Le risque que ce scénario se concrétise est réel car l’UE n’a pas mis en place le mécanisme de gouvernance interne dont elle aurait besoin pour garantir le respect des règles par les États membres. La gouvernance climatique repose en grande partie sur des mécanismes de coordination non-contraignants, qui ne donnent à l’UE ni les moyens de sanctionner les États à la traîne, ni de récompenser les États qui tiennent leurs objectifs. Si elle contrôle directement certaines mesures, comme l’interdiction de vendre de nouveaux véhicules émettant du carbone et l’attribution de quota d’émission, il appartient aux États membres de les mettre en œuvre. Les voitures ont par exemple une longue durée de vie. A moins que les politiques publiques découragent leur prolongation ou se mettent à subventionner l’investissement dans de nouveaux véhicules, elles pourront pendant longtemps rester en circulation et continuer à émettre du carbone.
Renoncer à la compétitivité pourrait être tentant, car l’efficacité climatique exige d’opter pour l’approvisionnement le moins coûteux. S’il s’avère que les voitures chinoises à zéro émission sont moins chères que celles fabriquées en Europe, les défenseurs cohérents du climat plaideront en faveur de l’achat de voitures chinoises. Mais l’Europe ne peut pas se permettre de perdre la bataille de revitalisation de son industrie.

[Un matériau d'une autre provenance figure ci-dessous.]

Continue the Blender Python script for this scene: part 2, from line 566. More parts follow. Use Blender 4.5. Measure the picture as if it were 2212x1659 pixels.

Les priorités ont changé et l’UE est désormais déterminée à préserver sa compétitivité. Elle tentera de le faire, quitte à faire des sacrifices sur ses valeurs en cours de route.
Renoncer au multilatéralisme n’est pas la bonne voie. Ce qui fait l’ADN de l’UE, c’est son attachement aux normes, et personne ne peut se substituer à elle dans son rôle de gardien du système mondial. Si l’UE déserte et abandonne la lutte pour les règles, cela pourrait signifier la fin du multilatéralisme. Malheureusement, cette issue est de plus en plus probable. Une UE affaiblie n’aura pas l’endurance nécessaire pour sauver le système mondial.
La solution la moins dommageable consisterait à assouplir la contrainte budgétaire. Cela pourrait se faire soit par le biais d’une exception verte, soit par la création d’un système d’endettement commun gagé par un accord sur de nouvelles ressources propres. ne telle démarche comporte certes des risques pour la stabilité macroéconomique, mais ce serait certainement moins risqué que de sacrifier la compétitivité ou de laisser le système multilatéral aller à vau-l’eau.
Malheureusement, cette perspective est de moins en moins probable. La volonté allemande de respect de la discipline budgétaire a été réaffirmé par le ministre des Finances, Christian Lindner, et cette perspective reste populaire en Allemagne. Le problème est qu’en s’en tenant à son engagement de rigueur budgétaire, l’UE risque de perdre gros sur d’autres fronts. Il est illusoire de croire que la transformation de l’économie européenne peut se faire à moyens budgétaires constants.